I’ve learned that I might be a true process/product knitter.  If the process of making something isn’t paying off by being fun, interesting or challenging, then a project finds it’s way out of my life faster than a boyfriend who’s mum’s making him a Comic-con costume. (Note: I am less biased if you’re making your own costume.)   Conversely, if I don’t see how what I’m doing is going to end up with something I want (to keep or to share) then I can’t imagine why I’m investing in it either.   Either way, this tank is interesting to knit and I can see how at the end I’ll likely wear it, so there’s no logical excuse for why I spent all of Friday looking at it like it was gum stuck to the bottom of my shoe.

A shawl.  A lace shawl.  That was all I could think of, and I didn’t even have one in mind.  I just knew I wanted out of that tank top, and I didn’t care how I got there.  I went upstairs to pillage the stash for something appropriate, flinging laceweight around and pondering my possibilities – when in the very back of one of the cubbies, I found this.

It’s the Summer in Kansas shawl from years ago. The whole thing is knit except for the edging, and just like the tank top, for the life of me I couldn’t remember why I trashed it.  I looked back in the blog archives and realized something really interesting. First – that it’s pretty nifty to keep a running tally of what I was knitting when, and second, that I had done away with the shawl at almost exactly the same time that I’d gotten rid of  the tank top.  I was knitting both of them in June of 2006, when apparently some problem with the tank wiped it from the earth, and a mistake on the edging of the shawl meant it suffered the same fate.

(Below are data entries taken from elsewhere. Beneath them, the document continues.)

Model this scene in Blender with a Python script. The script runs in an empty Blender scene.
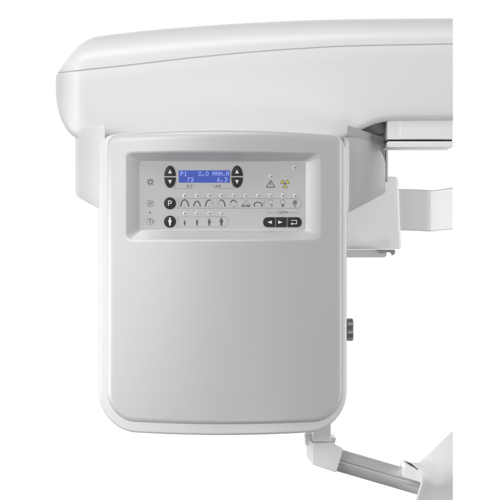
import bpy, bmesh, math
import numpy as np
from mathutils import Vector, Matrix

# ------------------------------------------------------------------ camera, world, lamps, exposure
scene = bpy.context.scene
col = scene.collection
CAM_D = 1600.0                                   # millimetres from the lens to the front of the control head

cam_data = bpy.data.cameras.new('camera')
cam_data.sensor_width = 36.0
cam_data.lens = 36.0 * CAM_D / 500.0
cam_data.clip_start = 0.05
cam_data.clip_end = 100.0
cam = bpy.data.objects.new('camera', cam_data)
cam.location = (0, -CAM_D / 1000, 0)
cam.rotation_euler = (math.radians(90), 0, 0)
col.objects.link(cam)
scene.camera = cam

world = bpy.data.worlds.new('World')
scene.world = world
world.use_nodes = True
wb = world.node_tree.nodes['Background']
def studio(up, down):
    """room light: brighter from above than from the floor"""
    nt = world.node_tree
    tc = nt.nodes.new('ShaderNodeTexCoord')
    sep = nt.nodes.new('ShaderNodeSeparateXYZ')
    mr = nt.nodes.new('ShaderNodeMapRange')
    mr.interpolation_type = 'SMOOTHSTEP'
    for k, v in (('From Min', -0.5), ('From Max', 0.5), ('To Min', down), ('To Max', up)):
        mr.inputs[k].default_value = v
    nt.links.new(tc.outputs['Generated'], sep.inputs['Vector'])
    nt.links.new(sep.outputs['Z'], mr.inputs['Value'])
    nt.links.new(mr.outputs['Result'], wb.inputs['Strength'])
wb.inputs['Color'].default_value = (1.0, 1.0, 1.0, 1)
studio(0.19, 0.2)

def area_lamp(name, loc, target, sx, sy, power, color=(1, 1, 1)):
    ld = bpy.data.lights.new(name, 'AREA')
    ld.shape = 'RECTANGLE'
    ld.size, ld.size_y = sx, sy
    ld.energy = power
    ld.color = color
    o = bpy.data.objects.new(name, ld)
    o.location = loc
    o.rotation_euler = (Vector(target) - Vector(loc)).to_track_quat('-Z', 'Y').to_euler()
    col.objects.link(o)
    return o

for loc, tz, sx, sy, spread, p in (((-1.4, -0.4, -0.12), -0.10, 0.5, 0.3, 28, 0.28), ((-1.4, -0.2, -0.10), -0.04, 0.4, 0.4, 36, 0.14)):
    area_lamp('softbox_lamp', loc, (0, 0.0, tz), sx, sy, p).data.spread = math.radians(spread)      # gridded strip lights at the left
area_lamp('overhead_lamp', (-0.3, -0.6, 1.7), (0, 0.1, 0), 1.2, 0.8, 14)
area_lamp('front_lamp', (-1.1, -1.9, 0.7), (0, 0.1, 0), 1.0, 1.0, 19)
area_lamp('front_side_lamp', (-1.6, -1.3, 0.6), (0, 0.1, 0), 1.0, 1.0, 8.5)
area_lamp('front_fill_lamp', (0.6, -2.2, 0.1), (0.15, 0.1, 0), 1.0, 1.0, 0.5)
area_lamp('low_fill_lamp', (0.5, -1.9, -0.9), (0.15, 0.1, 0), 0.6, 0.6, 5.0)
area_lamp('side_fill_lamp', (1.4, 0.06, 0.0), (0.18, 0.22, -0.1), 0.4, 1.0, 10)
for z in (2.9, -2.9):
    area_lamp('backdrop_lamp', (0, 3.3, z), (0, 5.0, z * 0.25), 7.4, 0.5, 210)

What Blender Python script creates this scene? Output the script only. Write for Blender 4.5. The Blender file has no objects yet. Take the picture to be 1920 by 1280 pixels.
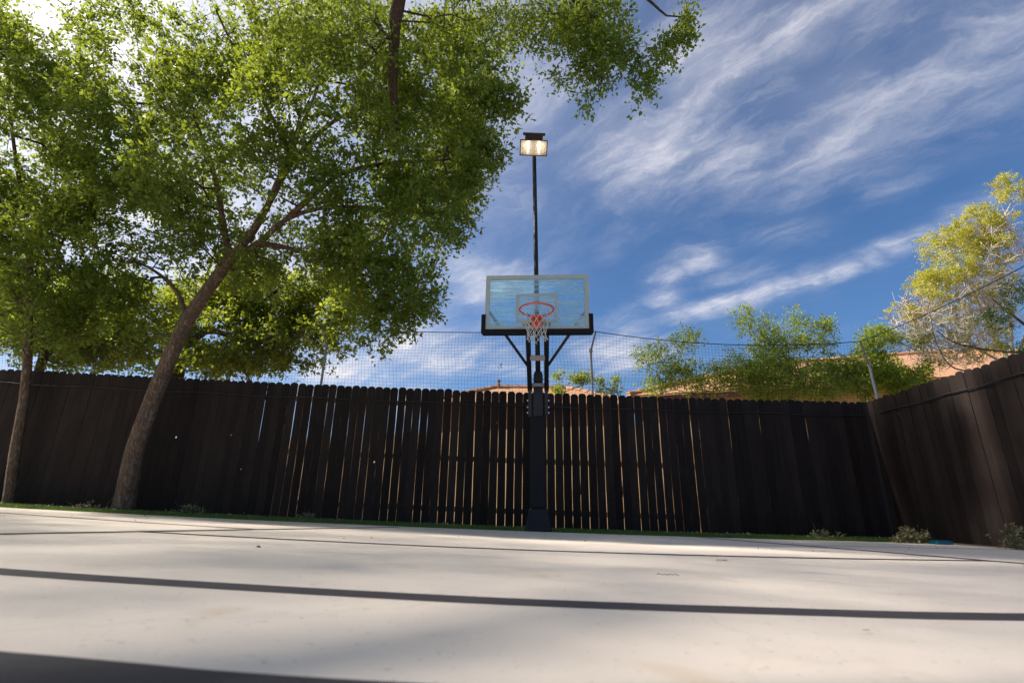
import bpy, bmesh, math, random
import numpy as np
from mathutils import Vector, Matrix, noise

random.seed(7)
RNG = np.random.default_rng(7)
SC = bpy.context.scene
COL = SC.collection

# ------------------------------------------------------------------ camera
CAM_H = 0.22
PITCH, ROLL = math.radians(18.7), math.radians(0.9)
FPX = 960.0                                   # focal length in pixels of the 1920 wide photograph
FWD = Vector((0, math.cos(PITCH), math.sin(PITCH)))
_U0 = Vector((0, -math.sin(PITCH), math.cos(PITCH)))
RGT = Vector((1, 0, 0)) * math.cos(ROLL) + _U0 * math.sin(ROLL)
UPV = _U0 * math.cos(ROLL) - Vector((1, 0, 0)) * math.sin(ROLL)
CAM = Vector((0, 0, CAM_H))
cd = bpy.data.cameras.new('camera')
cam = bpy.data.objects.new('camera', cd)
COL.objects.link(cam)
cam.matrix_world = Matrix(((RGT.x, UPV.x, -FWD.x, CAM.x), (RGT.y, UPV.y, -FWD.y, CAM.y),
                           (RGT.z, UPV.z, -FWD.z, CAM.z), (0, 0, 0, 1)))
cd.sensor_width = 36
cd.lens = 36 * FPX / 1920
cd.clip_start, cd.clip_end = 0.05, 6000
cd.dof.use_dof = True
cd.dof.focus_distance = 7.6
cd.dof.aperture_fstop = 2.8
SC.camera = cam

# ------------------------------------------------------------------ sun, sky, exposure
SUN = Vector((-0.74, 0.09, 0.66)).normalized()     # towards the sun
SUN_EL = math.asin(SUN.z)
SUN_AZ = math.atan2(SUN.x, SUN.y)
SKY_STRENGTH = 0.10
sl = bpy.data.lights.new('sun', 'SUN')
sl.energy = 5.0
sl.angle = math.radians(2.2)      # veiled by thin cirrus
sl.color = (1.0, 0.93, 0.82)
sun = bpy.data.objects.new('sun', sl)
sun.rotation_euler = SUN.to_track_quat('Z', 'Y').to_euler()
sun.location = (-20, 8, 30)
COL.objects.link(sun)
SC.view_settings.view_transform = 'Standard'
SC.view_settings.look = 'None'
SC.view_settings.gamma = 1
SC.view_settings.exposure = 0.66
SC.cycles.max_bounces = 8
SC.cycles.transparent_max_bounces = 16
SC.cycles.use_denoising = True


class NT:
    """tiny node-tree helper"""
    def __init__(self, nt):
        self.nt = nt
        nt.nodes.clear()

    def __call__(self, kind, props=None, **ins):
        n = self.nt.nodes.new(kind)
        for k, v in (props or {}).items():
            setattr(n, k, v)
        for k, v in ins.items():
            k = int(k[1:]) if k[0] == '_' and k[1:].isdigit() else k.replace('_', ' ')
            s = n.inputs[k]
            if isinstance(v, bpy.types.NodeSocket):
                self.nt.links.new(v, s)
            elif isinstance(v, bpy.types.Node):
                self.nt.links.new(v.outputs[0], s)
            else:
                s.default_value = v
        return n

    def math(self, op, a, b=0.0, c=0.0, clamp=False):
        return self('ShaderNodeMath', {'operation': op, 'use_clamp': clamp}, _0=a, _1=b, _2=c).outputs[0]

    def vmath(self, op, a, b=(0, 0, 0)):
        n = self('ShaderNodeVectorMath', {'operation': op}, _0=a, _1=b)
        return n.outputs['Value'] if op in ('DOT_PRODUCT', 'LENGTH') else n.outputs[0]

    def ramp(self, fac, stops, interp='LINEAR'):
        n = self('ShaderNodeValToRGB', None, Fac=fac)
        r = n.color_ramp
        r.interpolation = interp
        while len(r.elements) < len(stops):
            r.elements.new(0.5)
        for e, (p, c) in zip(r.elements, stops):
            e.position = p
            e.color = (c, c, c, 1) if isinstance(c, (int, float)) else tuple(c) + (1,)
        return n.outputs[0]

    def mix(self, fac, a, b, kind='MIX'):
        n = self('ShaderNodeMix', {'data_type': 'RGBA', 'blend_type': kind})
        for s, v in ((n.inputs[0], fac), (n.inputs[6], a), (n.inputs[7], b)):
            if isinstance(v, bpy.types.NodeSocket):
                self.nt.links.new(v, s)
            else:
                s.default_value = v if isinstance(v, (int, float)) else (tuple(v) + (1,) if len(v) == 3 else v)
        return n.outputs[2]

    def noise(self, vec, scale, detail=4, rough=0.55, dist=0.0):
        return self('ShaderNodeTexNoise', None, Vector=vec, Scale=scale, Detail=detail,
                    Roughness=rough, Distortion=dist).outputs[0]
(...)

I was apparently going through an intolerant phase where knits that didn’t play nice went for a FOUR YEAR time out.  Perhaps it was a mood that overtook me, or another something that distracted me, but how interesting (isn’t it?) that I walked out on both at the same time and now have found them both back together. Perhaps the mood has passed. (I don’t like to think of myself as someone who has four year long knitting hissy fits either, but … er.  Let’s not talk about it.) The irony is that it took all of 10 minutes to fix the problems with both projects.

Welcome back, blue shawl.  Let’s see if you and your tank top friend make it this time.  I’d watch my step if I were you.  You’ve had four years to know who you’re dealing with.